I problemi di Underwater Cities
Come tutte le piccole case editrici a conduzione praticamente familiare, anche Underwater Cities mostra il fianco a critiche di natura estetica ed ergonomica. Le plance dei giocatori sono sottili, i materiali in plastica abbastanza tristi, ma quello che di più ha impatto negativo è l'insieme dei colori sgargianti e l'iconografia non immediatamente comprensibile.
Si vede che dietro non c'è la mano di un grafico professionista a sgrossare il tutto: ogni volta che lo apparecchio mi viene sempre in mente il buongusto della Polo Harlekin, che, se non avete mai ammirato, meglio per voi.
Se in Terraforming Mars già l'interazione è limitata e non ti pesti i piedi se non quasi per sbaglio o per prenotare qualche milestone o premio finale, in Underwater Cities la cosa si fa più fastidiosamente complicata.
Da una parte è un multisolitario, essendo assenti pure le carte che facciano qualche danno al nemico.
Dall'altra le sei carte da tre monete sono forse meno importanti dei punti degli obiettivi/milestone di Terraforming Mars.

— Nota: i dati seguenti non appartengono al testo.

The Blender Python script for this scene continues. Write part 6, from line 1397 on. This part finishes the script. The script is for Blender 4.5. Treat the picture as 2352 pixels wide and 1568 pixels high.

Ma soprattutto sono gli spazi azione di un certo colore presi dagli avversari che bruciano mosse importanti, come da tradizione del piazzamento lavoratori. È vero che qualcosa di buono si trova sempre da fare, ma proprio per questo è quel classico tipo di interazione che, le rare volte in cui si presenta, diventa ancor più limitante e fastidiosa, perché non solo ti occupa lo spazio utile, ma in aggiunta ti brucia pure la carta.
La meccanica che prevede di ripescare una nuova carta a fine turno, in modo da averne sempre minimo tre in mano, è certamente necessaria per lasciare un margine di scelta al giocatore, favorisce una continua paralisi da analisi, anche per via del fatto che si hanno quindici spazi azioni da combinare con gli effetti di tre carte. Questo alza il già sensibile downtime e soprattutto il tempo complessivo di gioco, che in quattro diventa a mio parere davvero eccessivo, con un emergente difetto di dragging.
Conclusione
Un passo indietro rispetto a Pulsar 2849. Underwater Cities ha un'idea certamente più innovativa, ma nel complesso il titolo risulta meno riuscito del predecessore, pur essendo un gioco assolutamente degno e che consiglio di provare.